How can we factorise a general second degree expression?

Question

The expression:

$$13x^2 - 18xy +37y^2 + 2x +14y -2 = 0$$

What I tried was making factors like $(x-a)(y-b)+ $ other terms.

$$\left(x-\dfrac{7}{9}\right)\left(y-\dfrac{1}{9}\right)+\dfrac{2}{81}-\dfrac{13x^2}{18}-\dfrac{37y^2}{18}=0$$

Actually, I do not want to completely factorise the expression, but only make it into groups of factors so that I can easily identify the conic that it represents.

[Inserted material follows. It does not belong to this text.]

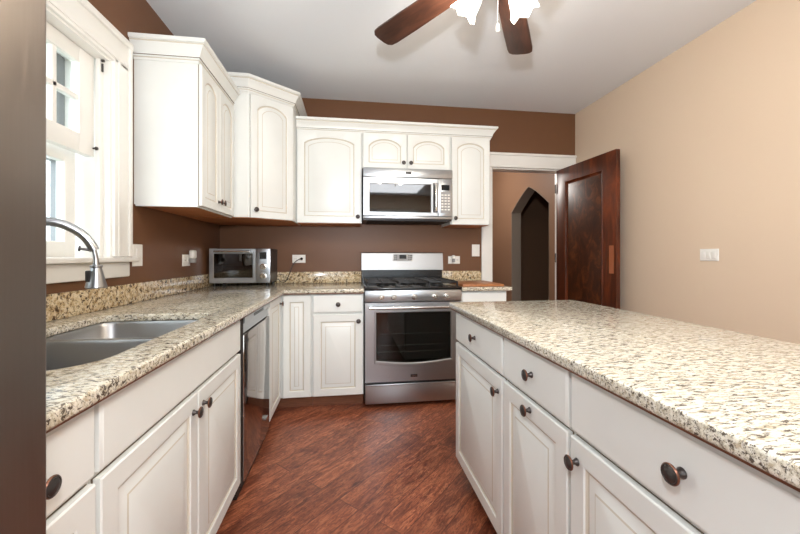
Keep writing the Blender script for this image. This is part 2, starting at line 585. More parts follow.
# doorway casing
mb = MB()
mb.box(1.294, 1.396, YB - 0.022, YB - 0.001, 0, 2.05, 0.004)
mb.box(1.302, 1.318, YB - 0.030, YB - 0.020, 0, 2.05, 0.003)
struct('trim_doorway_left', mb, M['trim'])
mb = MB()
mb.box(1.294, 2.30, YB - 0.024, YB - 0.001, 2.052, 2.165, 0.004)
mb.box(1.285, 2.302, YB - 0.036, YB - 0.001, 2.165, 2.190, 0.006)
mb.box(1.290, 2.301, YB - 0.030, YB - 0.001, 2.045, 2.060, 0.004)
struct('trim_doorway_head', mb, M['trim'])
struct('trim_doorway_right', MB().box(2.185, 2.28, YB - 0.022, YB - 0.001, 0, 2.044, 0.004), M['trim'])
mb = MB()
mb.box(1.385, DX0 + 0.012, YB + 0.001, YBB - 0.001, 0, DZ); mb.box(DX1 - 0.012, DX1 + 0.012, YB + 0.001, YBB - 0.001, 0, DZ)
mb.box(1.385, DX1 + 0.012, YB + 0.001, YBB - 0.001, DZ - 0.012, DZ + 0.012)
struct('trim_doorway_jamb', mb, M['trim'])
struct('baseboard_right', MB().box(XR - 0.016, XR - 0.001, YF + 0.01, YB - 0.04, 0.001, 0.13, 0.005), M['trim'])
struct('baseboard_back', MB().box(2.282, XR - 0.02, YB - 0.016, YB - 0.001, 0.001, 0.13, 0.005), M['trim'])

# ------------------------------------------------------------------ window over the sink
win = thing('window_1', 'white double-hung window over the sink', 'window', (XL, 1.28, WZ0), kind='structure')
mb = MB()   # casing: right, left, head
for y0, y1 in ((1.93, 2.06), (0.50, 0.63)):
    mb.box(XL + 0.001, XL + 0.020, y0, y1, 1.16, 2.13, 0.004)
mb.box(XL + 0.018, XL + 0.030, 2.035, 2.062, 1.16, 2.26, 0.005)
mb.box(XL + 0.018, XL + 0.030, 0.498, 0.525, 1.16, 2.26, 0.005)
mb.box(XL + 0.018, XL + 0.024, 1.955, 1.975, 1.16, 2.14, 0.002)
mb.box(XL + 0.001, XL + 0.020, 0.50, 2.06, 2.115, 2.245, 0.004)
mb.box(XL + 0.001, XL + 0.034, 0.495, 2.064, 2.235, 2.268, 0.006)
mb.box(XL + 0.018, XL + 0.026, 0.53, 2.03, 2.13, 2.15, 0.003)
part('casing', mb, M['trim'], win)
part('sill', MB().box(XL - 0.05, XL + 0.055, 0.47, 2.075, 1.134, 1.158, 0.007), M['trim'], win)
mb = MB()
mb.box(XL + 0.001, XL + 0.022, 0.50, 2.05, 1.058, 1.133, 0.006)
part('apron', mb, M['trim'], win)
mb = MB()   # jamb box inside the wall
mb.box(XL - WT + 0.01, XL + 0.005, WY1 - 0.02, WY1 - 0.001, WZ0 + 0.02, WZ1 - 0.001)
mb.box(XL - WT + 0.01, XL + 0.005, WY0 + 0.001, WY0 + 0.02, WZ0 + 0.02, WZ1 - 0.001)
mb.box(XL - WT + 0.01, XL + 0.005, WY0 + 0.02, WY1 - 0.02, WZ1 - 0.02, WZ1 - 0.001)
mb.box(XL - WT + 0.01, XL - 0.02, WY0 + 0.001, WY1 - 0.001, WZ0 + 0.001, WZ0 + 0.02)
mb.box(XL - 0.045, XL - 0.025, WY1 - 0.045, WY1 - 0.02, WZ0 + 0.02, WZ1 - 0.02, 0.003)
part('jamb', mb, M['trim'], win)
def sash(name, x0, x1, y0, y1, z0, z1, st, rt, rb, ncol, nrow, mw):
    s = part(name, MB().box(x0, x1, y0, y0 + st, z0, z1, 0.003).box(x0, x1, y1 - st, y1, z0, z1, 0.003)
             .box(x0, x1, y0 + st, y1 - st, z0, z0 + rb, 0.003).box(x0, x1, y0 + st, y1 - st, z1 - rt, z1, 0.003), M['trim'], win)
    gy0, gy1, gz0, gz1 = y0 + st, y1 - st, z0 + rb, z1 - rt
    xm = (x0 + x1) / 2
    if ncol > 1 or nrow > 1:
        mb = MB()
        for k in range(1, ncol):
            y = gy0 + (gy1 - gy0) * k / ncol
            mb.box(x0 + 0.004, x1 - 0.004, y - mw / 2, y + mw / 2, gz0, gz1, 0.004)
        for k in range(1, nrow):
            z = gz0 + (gz1 - gz0) * k / nrow
            mb.box(x0 + 0.004, x1 - 0.004, gy0, gy1, z - mw / 2, z + mw / 2, 0.004)
        part('muntin', mb, M['trim'], s)
    part('glass_pane', MB().box(xm - 0.002, xm + 0.002, gy0 + 0.001, gy1 - 0.001, gz0 + 0.001, gz1 - 0.001), M['window_glass'], s)
    return s
sash('upper_sash', XL - 0.085, XL - 0.048, WY0 + 0.025, 1.893, 1.632, WZ1 - 0.022, 0.092, 0.068, 0.085, 8, 2, 0.024)
sash('lower_sash', XL - 0.150, XL - 0.112, WY0 + 0.025, 1.870, WZ0 + 0.022, 1.660, 0.062, 0.07, 0.072, 1, 1, 0)
mb = MB()
for y0, y1 in ((1.868, 1.918), (0.642, 0.69)):
    mb.box(XL - 0.215, XL - 0.19, y0, y1, WZ0 + 0.022, WZ1 - 0.022)
mb.box(XL - 0.215, XL - 0.19, 0.69, 1.868, WZ1 - 0.07, WZ1 - 0.022)
mb.box(XL - 0.215, XL - 0.19, 0.69, 1.868, 1.60, 1.645)
part('storm_frame', mb, M['storm'], win, label='grey outer storm frame')
mb = MB()
mb.box(XL - 0.024, XL - 0.016, 1.902, 1.909, 2.045, 2.085, 0.002)
mb.lathe([(0.006, 0), (0.006, 0.012)], (XL - 0.024, 1.905, 2.098), (1, 0, 0), 10)
part('sash_catch', mb, M['knob'], win, label='small dark metal catch')
part('sash_catch', MB().lathe([(0.004, 0), (0.004, 0.01), (0.009, 0.014), (0.007, 0.022)], (XL - 0.05, 1.885, 1.672), (1, 0, 0), 12), M['knob'], win, label='small dark metal catch')
# unseen wide window, added behind the camera to let in fill daylight
win_fill = thing('window_rear_fill', 'added white window behind the camera that lets in fill daylight', 'window', (0.6, YF, 0.8), kind='structure')
mb = MB()
for x0, x1 in ((-0.5, -0.44), (0.57, 0.63), (1.64, 1.7)):
    mb.box(x0 + 0.001, x1 - 0.001, YF - 0.12, YF - 0.06, 0.801, 2.299, 0.004)
mb.box(-0.44, 1.64, YF - 0.12, YF - 0.06, 0.801, 0.87, 0.004); mb.box(-0.44, 1.64, YF - 0.12, YF - 0.06, 2.24, 2.299, 0.004)
part('frame', mb, M['trim'], win_fill)
for x0, x1 in ((-0.44, 0.57), (0.63, 1.64)):
    part('glass_pane', MB().box(x0, x1, YF - 0.092, YF - 0.088, 0.87, 2.24), M['window_glass'], win_fill)

# outside, seen through the panes
struct('ground', MB().box(-30, XL - WT - 0.01, -12, 25, -0.6, -0.4), M['yard'], label=None)
mb = MB()
mb.box(-6.2, -6.0, -4, 14, -0.5, 5.2)
for k in range(28):
    z = -0.4 + k * 0.2
    mb.prism([(-6, -4, z), (-5.97, -4, z), (-6, -4, z + 0.2)], (0, 18, 0))
struct('wall_neighbour', mb, M['siding'])

# ------------------------------------------------------------------ room door
doorT = thing('door_1', 'open dark mahogany door with one tall raised panel beside the tan wall', 'door', (2.085, 3.405, 0), kind='structure')
ang = math.atan2(2.130 - 2.085, 3.405 - 2.64)
dvec = Vector((math.sin(ang), -math.cos(ang), 0))
nvec = Vector((-math.cos(ang), -math.sin(ang), 0))
class DF:
    pass
Fd = Face((2.085, 3.40, 0), (nvec.x, nvec.y))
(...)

The method that we were taught was by calculating $\Delta$, given by:

$$\Delta = abc +2fgh-af^2-bg^2-ch^2$$

and cases on when it represents which conic. But the problem asks for elements of conic too, like focus, directrix etc. These can be identified only when we have it in proper factorised form, which I am unable to do.

Please suggest ways of factorisation as a general rule.

Answer 1

This book seems to do conic sections in the first twenty pages or so, although the online preview shows only the end of the chapter. It would appear they do not require linear algebra before this material, so that might be an advantage. They do a hyperbola on page E-24, an ellipse pages E-27 to E-29, then exercise E-29 to E-30, just the final answers pages E-30 to E-32. This book is Geometry & Vector Calculus by A. R. Vasishtha.

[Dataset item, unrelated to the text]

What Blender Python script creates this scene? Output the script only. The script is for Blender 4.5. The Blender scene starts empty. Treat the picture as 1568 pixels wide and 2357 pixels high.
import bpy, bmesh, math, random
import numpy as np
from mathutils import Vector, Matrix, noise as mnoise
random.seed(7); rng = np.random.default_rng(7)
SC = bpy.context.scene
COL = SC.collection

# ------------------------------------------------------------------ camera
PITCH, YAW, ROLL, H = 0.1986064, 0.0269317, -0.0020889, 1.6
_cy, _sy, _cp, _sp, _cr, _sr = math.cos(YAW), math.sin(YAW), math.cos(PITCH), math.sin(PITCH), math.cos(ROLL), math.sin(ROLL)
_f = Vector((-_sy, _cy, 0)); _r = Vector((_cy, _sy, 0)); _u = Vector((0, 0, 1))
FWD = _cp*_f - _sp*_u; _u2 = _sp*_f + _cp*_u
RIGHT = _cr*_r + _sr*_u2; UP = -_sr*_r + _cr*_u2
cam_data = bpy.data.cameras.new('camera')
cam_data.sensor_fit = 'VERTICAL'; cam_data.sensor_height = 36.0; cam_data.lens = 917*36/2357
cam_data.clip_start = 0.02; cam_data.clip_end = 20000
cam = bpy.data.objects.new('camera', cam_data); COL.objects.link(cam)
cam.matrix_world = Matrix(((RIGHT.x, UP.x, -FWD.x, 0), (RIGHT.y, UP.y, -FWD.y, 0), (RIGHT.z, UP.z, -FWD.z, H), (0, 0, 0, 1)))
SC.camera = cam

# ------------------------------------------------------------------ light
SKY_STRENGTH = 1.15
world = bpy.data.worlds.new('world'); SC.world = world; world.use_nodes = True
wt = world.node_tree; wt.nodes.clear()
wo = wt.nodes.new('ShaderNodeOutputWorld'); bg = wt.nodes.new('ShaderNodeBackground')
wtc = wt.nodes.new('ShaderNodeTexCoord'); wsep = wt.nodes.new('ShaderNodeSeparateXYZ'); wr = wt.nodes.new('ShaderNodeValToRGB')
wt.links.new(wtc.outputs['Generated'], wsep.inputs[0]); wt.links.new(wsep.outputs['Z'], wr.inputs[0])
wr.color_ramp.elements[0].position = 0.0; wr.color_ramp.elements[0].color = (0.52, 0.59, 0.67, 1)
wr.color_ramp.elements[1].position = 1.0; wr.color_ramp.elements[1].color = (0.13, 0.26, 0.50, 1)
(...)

Here is the treatment of a different ellipse, pages E-27 to E-29. If not clear, you can go to the web preview and compare.

THIS SEEMS TO BE a good book for this, extra practice problems and solutions, to go with an existing textbook in engineering mathematics. To get anywhere with this problem, basic linear algebra and simple multivariable calculus (partial derivatives) are required, unless you are able to memorize a large number of formulas. An edition of the main textbook seems available here. Maybe safe to use, maybe not. I cannot seem to find conic sections in this book, though. They jump to three dimensional stuff.

Te center of the ellipse is at $(1/4, 1/4).$ If we take translated coordinates $(p,q)$ with $$ p = x + \frac{1}{4}, \; \; q = y + \frac{1}{4}, $$ or $$ x = p - \frac{1}{4}, \; \; y = q - \frac{1}{4}, $$ we get $$ 13 p^2 - 18 pq + 37 q^2 = 4. $$

For the next part, a rotation, you need to deal with eigenvalues and eigenvectors. Not bad, they deliberately made the eigenvalues integers. However, square roots do appear.

Let $$ u = \frac{3}{\sqrt {10}} p + \frac{1}{\sqrt {10}} q, $$ $$ v = - \frac{1}{\sqrt {10}} p + \frac{3}{\sqrt {10}} q, $$ or $$ p = \frac{3}{\sqrt {10}} u - \frac{1}{\sqrt {10}} v, $$ $$ q = \frac{1}{\sqrt {10}} u + \frac{3}{\sqrt {10}} v. $$

Then $$ 10 u^2 + 40 v^2 = 4. $$

Answer 2

We have the conic as $$Q(x,y) = 13x^2-18xy+37y^2+2x+14y-2=0$$ Comparing with the standard form $$Q(x,y) = Ax^2+Bxy+Cy^2+Dx+Ey+F=0$$ we get, $A=13, B=-18, C=37, D=2, E=14, F=-2$. To determine the type of conic, we create a matrix $$ A_Q =\begin{bmatrix} A & B/2 & D/2\\ B/2 & C & E/2\\ D/2 & E/2 & F \end{bmatrix}$$ and then classify the conic as follows:

$(1)$ If $\det A_Q = 0$, the conic is degenerate.
$(2)$ If $\det A_Q \neq 0$, then we can see what type of conic section it is by computing the minor, $\det A_{{33}}$:
$(a)$ $Q$ is a hyperbola if $\det A_{33} <0$.
$(b)$ $Q$ is a parabola if $\det A_{33}=0$, and
$(c)$ $Q$ is an ellipse if $\det A_{33}>0$.

---

For our conic, we have $$\det A_{33} = \begin{vmatrix} 13 & -9\\ -9 & 37\end{vmatrix} = (13)(37)-(-9)(-9) = 400>0$$ So, it is an ellipse. Hope it helps.